O CIO conclui: o decreto-Lei 65/2021 “impôs uma data, regulamentou uma forma de fazer e, não sendo ligeiro, foi aligeirado pelo regulador, o CNCS” e “toda a gente se mexeu”. O caminho para uma maior resiliência de cibersegurança “é complicado, não pelo decreto, mas por tudo o que se tem de fazer à volta”, alega o responsável da EPAL, uma vez que o diploma tem impactos económicos, operacionais e humanos, explica a advogada da DLA Piper.

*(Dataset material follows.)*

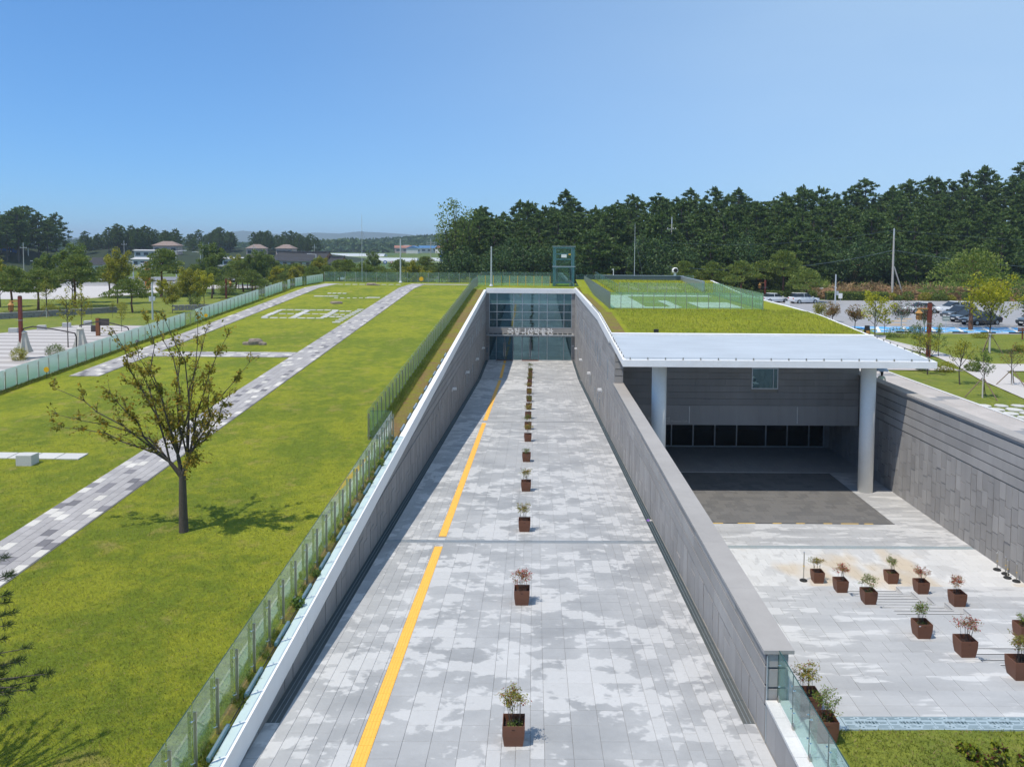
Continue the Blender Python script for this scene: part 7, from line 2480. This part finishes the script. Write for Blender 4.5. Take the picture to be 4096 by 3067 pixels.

Mais segurança, mais maturidade, mais resiliência 

Nesse sentido, é fundamental sensibilizar as várias partes constituintes da organização para a relevância das medidas tomadas, através de formação e da criação de canais eficazes de comunicação entre os vários departamentos, com linguagem simples e menos técnica, porque “não é o cumprimento da lei que motiva as pessoas”. “Se o mindset não for o certo, parece uma dificuldade e não uma oportunidade”, completa Sérgio Trindade.

Sérgio Trindade, EPAL

 

Para as PME, cumprir o decreto passa, essencialmente, por uma componente organizacional, pensando-se em fazer o máximo com os recursos existentes, pensando detalhadamente nos ativos, no que fazer com a tecnologia disponível e nas melhores práticas – que o decreto também apresenta – para se manterem protegidas ou estarem preparadas para quando o pior acontecer.

Embora o cumprimento do decreto levante uma série de desafios, proporciona às organizações um conhecimento mais profundo da sua própria realidade. É necessário que as organizações avaliem de forma constante as suas vulnerabilidades, riscos, medidas de segurança implementadas, e que as ajustem em função da monitorização – que deverá ser contínua – e da evolução do panorama do ciberespaço.

Tudo isto exige, acima de tudo, preparação, pelo que na sua grande parte, o cumprimento do diploma dá-se antes de qualquer incidente. “Para cumprir a obrigação de notificação há fases a serem consideradas, o que só é possível através da preparação antes de um incidente”, reitera Margarida Leitão Nogueira. Neste âmbito, as ISO e todos os requisitos de segurança da informação que as compõem, são, também, uma mais-valia, mesmo que não haja a possibilidade – ou a vontade – de prosseguir com a obtenção da certificação.

Mesmo não havendo obrigatoriedade, as PME poderão aproveitar todos os requisitos numa perspetiva proativa. Aprender com a legislação, com os standards (ISO), com os inúmeros exemplos de incidentes e com a informação permanentemente disponibilizada sobre o ciberespaço e a criminalidade que lhe é subjacente. No final de contas, aprender com o passado e com o presente para prever o futuro.